Problem statement: Note each line where "high" appears, and copy it.

Recorded data:

______

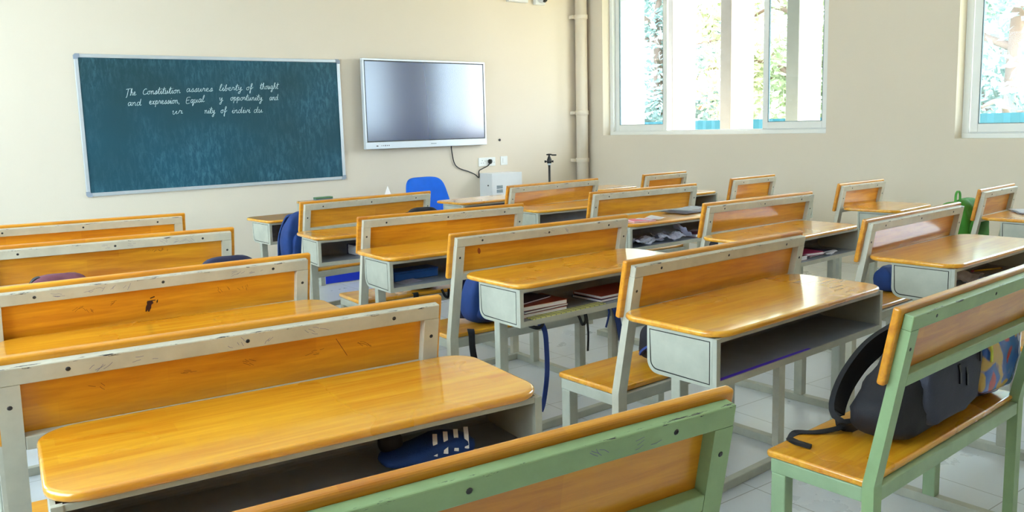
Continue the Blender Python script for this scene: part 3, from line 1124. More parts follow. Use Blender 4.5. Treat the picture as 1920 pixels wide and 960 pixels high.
# power cable and plug
cab = thing('power_cable', 'black cable drooping from the display to the wall socket', 'cable', (5.011, DW - 0.02, 1.128))
o0 = Vector((5.011, DW - 0.02, 1.128))
bm = BM()
pts = [(5.006, DW - 0.03, 1.15), (5.015, DW - 0.02, 1.08), (5.046, DW - 0.014, 0.946), (5.11, DW - 0.013, 0.880), (5.245, DW - 0.013, 0.833), (5.33, DW - 0.013, 0.795), (5.376, DW - 0.014, 0.758),
       (5.380, DW - 0.016, 0.79), (5.384, DW - 0.016, 0.835), (5.43, DW - 0.016, 0.858), (5.50, DW - 0.02, 0.885), (5.532, DW - 0.03, 0.915)]
tube(bm, [Vector(q) - o0 for q in smooth_pts(pts, 6)], 0.006, 8)
obj('cord', bm, M['black'], cab)
bm = BM()
lathe(bm, [(0.010, -0.005), (0.016, 0.0), (0.024, 0.012), (0.026, 0.03), (0.02, 0.046), (0.008, 0.05)], 14, Vector((5.536, DW - 0.030, 0.915)) - o0)
obj('plug', bm, M['black'], cab)
bm = BM()
span(bm, (-0.118, -0.012, -0.050), (0.118, 0, 0.050))
bevel(bm, 0.004)
so = thing('socket_plate', 'white double power socket plate right of the display, black plug in it', 'socket', (5.505, DW, 0.935))
obj('plate', bm, M['white_frame'], so)
bm = BM()
for x, z in ((-0.07, 0.018), (-0.085, -0.012), (-0.055, -0.012), (-0.03, 0.01), (0.082, 0.012), (0.098, -0.008)):
    span(bm, (x - 0.004, -0.0128, z - 0.004), (x + 0.004, -0.0115, z + 0.004))
obj('pin_holes', bm, M['gasket'], so)
bm = BM()
span(bm, (0.06, -0.018, -0.02), (0.08, -0.011, 0.02))
obj('rocker_switch', bm, M['white_frame'], so)
sw = thing('switch_plate', 'small square white switch plate beside the power socket', 'switch', (5.752, DW, 0.940))
bm = BM()
span(bm, (-0.05, -0.010, -0.052), (0.05, 0, 0.052))
bevel(bm, 0.004)
obj('plate', bm, M['white_frame'], sw)
bm = BM()
span(bm, (-0.022, -0.015, -0.03), (0.022, -0.009, 0.03))
bevel(bm, 0.002)
obj('rocker_switch', bm, M['white_frame'], sw)
bm = BM()
lathe(bm, [(0.012, -0.012), (0.016, -0.006), (0.013, 0.0)], 12, (5.697, DW, 1.184), 'Y')
tag(obj('wall_screw', bm, M['black']), 'small black screw in the wall right of the display', 'screw')

# wall cabinet
wc = thing('wall_cabinet', 'white metal wall cabinet with louvre vents, under the sockets', 'cabinet', (5.612, DW, 0.25))
x0, x1, zt = -0.214, 0.214, 0.558
bm = BM()
span(bm, (x0, -0.235, 0), (x1, -0.001, zt))
bevel(bm, 0.004)
obj('body', bm, M['white_metal'], wc)
bm = BM()
span(bm, (x0 - 0.002, -0.252, 0.002), (x1 + 0.002, -0.236, zt + 0.002))
bevel(bm, 0.003)
obj('door', bm, M['white_metal'], wc)
bm = BM()
for i in range(2):
    for k in range(5):
        z = 0.335 + 0.048 * i + 0.0078 * k
        span(bm, (-0.150, -0.2545, z), (-0.066, -0.2515, z + 0.0048))
obj('vent', bm, M['gasket'], wc)
bm = BM()
lathe(bm, [(0.009, 0.0), (0.009, 0.006), (0.004, 0.008)], 10, (0, 0, 0), 'X')
bmesh.ops.transform(bm, matrix=Matrix.Translation((x0 - 0.008, -0.18, 0.42)), verts=bm.verts)
obj('lock', bm, M['screw'], wc)

# tripod
tp = thing('tripod', 'black camera tripod with ball head standing in the front corner', 'tripod', (6.04, 7.47, 0))
bm = BM()
tube(bm, [(0, 0, 0.42), (0, 0, 0.885)], 0.0135, 12)
obj('centre_column', bm, M['black'], tp)
for k in range(3):
    a = 2.1 + k * 2.094
    bm = BM()
    tube(bm, [(0.03 * math.cos(a), 0.03 * math.sin(a), 0.62), (0.17 * math.cos(a), 0.17 * math.sin(a), 0.30), (0.30 * math.cos(a), 0.30 * math.sin(a), 0.005)], [0.014, 0.011, 0.008], 8)
    obj('leg', bm, M['black'], tp)
bm = BM()
lathe(bm, [(0.02, 0.58), (0.04, 0.60), (0.04, 0.64), (0.02, 0.66)], 14)
obj('spider', bm, M['black'], tp)
bm = BM()
lathe(bm, [(0.021, 0.884), (0.021, 0.902), (0.019, 0.905)], 16)
obj('base_ring', bm, M['alu'], tp)
bm = BM()
lathe(bm, [(0.026, 0.905), (0.028, 0.925), (0.026, 0.955), (0.018, 0.965), (0.019, 0.972), (0.012, 0.985), (0.008, 1.0)], 18)
bm2 = None
obj('ball_head', bm, M['black'], tp)
for s, l in ((-1, 0.055), (1, 0.048)):
    bm = BM()
    d_ = Vector((0.80, -0.6, 0)) * s
    tube(bm, [d_ * 0.02 + Vector((0, 0, 0.926)), d_ * 0.034 + Vector((0, 0, 0.926)), d_ * 0.036 + Vector((0, 0, 0.926)), d_ * l + Vector((0, 0, 0.926))], [0.007, 0.007, 0.014, 0.013], 10)
    obj('knob', bm, M['black'], tp)
bm = BM()
lathe(bm, [(0.016, 0.996), (0.034, 1.0), (0.034, 1.012), (0.01, 1.016)], 18)
obj('mount_plate', bm, M['black'], tp)
bm = BM()
bar(bm, (0.02, -0.015, 1.0), (0.068, -0.05, 0.999), 0.02, 0.016)
bevel(bm, 0.004)
obj('clamp_lever', bm, M['black'], tp)

# drain pipe in the corner
pipe = thing('drain_pipe', 'cream painted vertical pipe in the corner between the two walls', 'pipe', (6.905, 7.872, 0))
bm = BM()
lathe(bm, [(0.074, 0.0), (0.074, H - 0.01)], 28)
obj('pipe_run', bm, M['wall'], pipe)
for z in (2.66, 1.49, 0.9):
    bm = BM()
    lathe(bm, [(0.078, z - 0.028), (0.084, z - 0.024), (0.084, z + 0.024), (0.078, z + 0.028)], 28)
    obj('pipe_collar', bm, M['wall'], pipe)
    bm = BM()
    span(bm, (-0.114, 0.03, z - 0.02), (-0.07, 0.10, z + 0.02))
    bevel(bm, 0.004)
    obj('clamp_ear', bm, M['wall'], pipe)

# security camera and white box near the ceiling
sc_ = thing('security_camera', 'white dome security camera with black lens high on the front wall', 'camera', (6.31, DW, 2.85))
bm = BM()
span(bm, (-0.075, -0.06, -0.075), (0.075, 0, 0.12))
bevel(bm, 0.01)
obj('mount', bm, M['white_metal'], sc_)
bm = BM()
prof = [(0.06, 0.0), (0.062, 0.03)] + [(0.062 * math.cos(a), 0.03 + 0.062 * math.sin(a)) for a in (0.4, 0.8, 1.2, 1.5)]
lathe(bm, [(r, -h) for r, h in prof], 18, (0.012, -0.062, 0.0), 'Y')
obj('dome', bm, M['white_metal'], sc_)
bm = BM()
lathe(bm, [(0.040, -0.088), (0.046, -0.098), (0.03, -0.125), (0.01, -0.128)][::-1], 16, (0.012, -0.02, -0.012), 'Y')
obj('lens', bm, M['black'], sc_)
bm = BM()
span(bm, (-0.14, -0.06, 0), (0.14, -0.001, 0.16))
span(bm, (-0.145, -0.065, 0.05), (0.145, -0.059, 0.155))
bevel(bm, 0.006)
tag(obj('junction_box', bm, M['white_metal'], None, (5.98, DW, 2.785)), 'white electrical box high on the front wall, left of the security camera', 'box')

# ------------------------------------------------------------------ teacher's corner
tt = thing('teacher_table', 'wooden teacher table with blue front panel, below the chalkboard', 'table', (3.38, 6.90, 0))
bm = BM()
slab(bm, round_rect(-0.55, -0.25, 0.55, 0.25, 0.02, 3), 0.690, 0.712, 0.006, 2)
obj('tabletop', bm, M['wood'], tt)
bm = BM()
span(bm, (-0.51, -0.242, 0.012), (0.51, -0.228, 0.36))
bevel(bm, 0.003)
obj('modesty_panel', bm, M['blue_plastic'], tt, label='blue front panel')
for sx in (-1, 1):
    for sy in (-1, 1):
        bm = BM()
        span(bm, (sx * 0.51, sy * 0.186, 0), (sx * 0.55, sy * 0.226, 0.6897))
        bevel(bm, 0.003)
        obj('leg', bm, M['paint'], tt)
bm = BM()
for sy in (-1, 1):
    span(bm, (-0.509, sy * 0.19, 0.62), (0.509, sy * 0.22, 0.6897))
for sx in (-1, 1):
    span(bm, (sx * 0.515, -0.185, 0.62), (sx * 0.545, 0.185, 0.6897))
obj('apron', bm, M['paint'], tt)
M['green_box'] = mat('green_card', srgb(84, 128, 92), 0.7)
gb = thing('chalk_duster', 'small green blackboard duster on the teacher table', 'duster', (3.055, 7.06, 0.7125), 0.05)
bm = BM()
span(bm, (-0.085, -0.03, 0.012), (0.085, 0.03, 0.028))
bevel(bm, 0.005)
obj('wooden_back', bm, M['green_box'], gb)
bm = BM()
span(bm, (-0.083, -0.028, 0), (0.083, 0.028, 0.0118))
obj('felt_pad', bm, M['gasket'], gb)
tent = thing('paper_tent', 'small white folded paper cone on the teacher table', 'paper', (3.71, 7.05, 0.7125), 0.3)
bm = BM()
lathe(bm, [(0.045, 0.0), (0.044, 0.002), (0.004, 0.084), (0.001, 0.086)], 4)
for f in bm.faces:
    f.smooth = False
obj('folded_sheet', bm, M['paper'], tent)

ch = thing('office_chair', 'bright blue padded office chair by the front wall', 'chair', (4.36, 7.36, 0), 0.12)


def superpad(bm, c, a, e=(0.5, 0.35), n=(16, 28), warp=None):
    """superellipsoid pad"""
    def sp(v, p_):
        return math.copysign(abs(v) ** p_, v)
    rings = []
    for i in range(1, n[0]):
        t = -math.pi / 2 + math.pi * i / n[0]
        ring = []
        for k in range(n[1]):
            w = 2 * math.pi * k / n[1]
            v = Vector((sp(math.cos(t), e[0]) * sp(math.cos(w), e[1]) * a[0], sp(math.cos(t), e[0]) * sp(math.sin(w), e[1]) * a[1], sp(math.sin(t), e[0]) * a[2]))
            if warp:
                v = warp(v)
            ring.append(bm.verts.new(v + Vector(c)))
        rings.append(ring)
    for q in (-1, 1):
        v = Vector((0, 0, q * a[2]))
        if warp:
            v = warp(v)
        rings.insert(0, [bm.verts.new(v + Vector(c))]) if q < 0 else rings.append([bm.verts.new(v + Vector(c))])
    m = n[1]
    for i in range(len(rings) - 1):
        A, B = rings[i], rings[i + 1]
        for k in range(m):
            if len(A) == 1:
                f = bm.faces.new((A[0], B[(k + 1) % m], B[k]))
            elif len(B) == 1:
                f = bm.faces.new((A[k], A[(k + 1) % m], B[0]))
            else:
                f = bm.faces.new((A[k], A[(k + 1) % m], B[(k + 1) % m], B[k]))
            f.smooth = True


bm = BM()


def back_warp(v):
    t = (v.z + 0.21) / 0.42
    w = 1.0 - 0.22 * max(0, t - 0.35) - (0.10 if v.x > 0 else 0.0) * max(0, t - 0.2)
    groove = 0.0
    for zc in (-0.10, -0.045, 0.01):
        groove += math.exp(-((v.z - zc) / 0.009) ** 2) * 0.008
    y = v.y + (groove if v.y < 0 else 0) + 0.10 * (v.x / 0.26) ** 2 * -0.35 + 0.10 * t
    return Vector((v.x * w, y, v.z))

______

Exercise result:
Continue the Blender Python script for this scene: part 3, from line 1124. More parts follow. Use Blender 4.5. Treat the picture as 1920 pixels wide and 960 pixels high.
sc_ = thing('security_camera', 'white dome security camera with black lens high on the front wall', 'camera', (6.31, DW, 2.85))
tag(obj('junction_box', bm, M['white_metal'], None, (5.98, DW, 2.785)), 'white electrical box high on the front wall, left of the security camera', 'box')